Der Pessimist sieht sich als Realist

Die meisten Pessimisten würden sich jedoch eher als Realisten bezeichnen, wenn man sie fragt. Immerhin erkennten sie frühzeitig Probleme und Gefahren und bewahren andere davor, blind hineinzulaufen.

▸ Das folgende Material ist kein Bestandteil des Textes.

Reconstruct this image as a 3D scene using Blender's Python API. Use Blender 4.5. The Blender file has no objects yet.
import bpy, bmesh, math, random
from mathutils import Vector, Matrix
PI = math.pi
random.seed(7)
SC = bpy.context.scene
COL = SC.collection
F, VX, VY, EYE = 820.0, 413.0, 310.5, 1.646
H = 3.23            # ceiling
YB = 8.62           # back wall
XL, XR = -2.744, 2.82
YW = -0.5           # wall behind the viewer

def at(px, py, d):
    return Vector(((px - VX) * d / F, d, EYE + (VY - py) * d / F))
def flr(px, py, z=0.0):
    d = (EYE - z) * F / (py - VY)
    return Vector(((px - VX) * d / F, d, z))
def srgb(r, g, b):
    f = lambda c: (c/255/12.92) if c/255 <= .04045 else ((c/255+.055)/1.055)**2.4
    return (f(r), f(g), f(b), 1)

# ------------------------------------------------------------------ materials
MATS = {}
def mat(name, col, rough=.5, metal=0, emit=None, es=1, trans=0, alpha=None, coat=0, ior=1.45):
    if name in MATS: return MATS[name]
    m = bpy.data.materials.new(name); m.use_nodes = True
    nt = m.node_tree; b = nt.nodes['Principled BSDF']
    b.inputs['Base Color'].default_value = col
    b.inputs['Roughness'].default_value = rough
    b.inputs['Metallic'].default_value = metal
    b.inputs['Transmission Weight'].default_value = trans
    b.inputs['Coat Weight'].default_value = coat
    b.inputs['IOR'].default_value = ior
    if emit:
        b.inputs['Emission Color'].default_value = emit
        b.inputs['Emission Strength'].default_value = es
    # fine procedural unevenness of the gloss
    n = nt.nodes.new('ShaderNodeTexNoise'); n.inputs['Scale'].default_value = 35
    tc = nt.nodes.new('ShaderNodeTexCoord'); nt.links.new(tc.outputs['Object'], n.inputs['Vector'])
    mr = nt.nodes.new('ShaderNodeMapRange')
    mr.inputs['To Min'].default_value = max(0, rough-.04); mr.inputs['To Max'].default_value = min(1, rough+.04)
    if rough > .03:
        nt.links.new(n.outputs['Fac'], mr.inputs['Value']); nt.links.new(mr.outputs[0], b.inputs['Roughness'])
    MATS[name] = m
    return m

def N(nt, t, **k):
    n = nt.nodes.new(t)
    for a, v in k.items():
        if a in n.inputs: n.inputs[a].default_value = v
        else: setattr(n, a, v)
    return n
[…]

Unternehmer tun daher gut daran, die verschiedenen Sichtweisen ihrer Mitarbeiter und Kunden strategisch klug einzusetzen. Im Finanzcontrolling ist beispielsweise ein eher pessimistischer Typ Mensch von Vorteil, in der Innovationsabteilung der vor Begeisterung sprühende Optimist. Und auch innerhalb einer Abteilung oder eines Projekts ist es sinnvoll, beide Sichtweisen zu berücksichtigen. Wenn alle begeistert sind und sofort loslegen wollen, sobald der Vorgesetzte das neue Projekt vorstellt, fühlt sich der Chef zwar gebauchpinselt, und die Aufbruchsstimmung bringt viel positive Energie in die Mannschaft, doch auch die Einwände der Behutsamen sind hier sehr wertvoll. Aber auch hier macht, wie immer in zwischenmenschlicher Kommunikation, der Ton die Musik. Wenn Sie einen Einwand vorbringen wollen, überlegen Sie sich im Vorhinein, wie Sie ihn möglichst diplomatisch, aber auch direkt äußern können, damit niemand sich vor den Kopf gestoßen fühlt.

Beide Sichtweisen sind sinnvoll

Ob im eigenen Unternehmen oder der Familie: Die optimistische Betrachtungsweise sollte möglichst nicht direkt in Konkurrenz zur pessimistischen Sicht treten. In der Regel schaukeln sich beide Parteien dann nur gegenseitig hoch und es ergibt sich kein Lösungsweg. Denn ob das Glas nun halb voll oder halb leer ist: Faktisch haben beide Seiten Recht.

Nehmen Sie also durchaus auch einmal in ihrem Alltag sowohl die Rolle des Pessimisten, als auch die des Optimisten ein. Beides hat seine Vorteile und kann Sie beruflich, wie privat nach vorne bringen!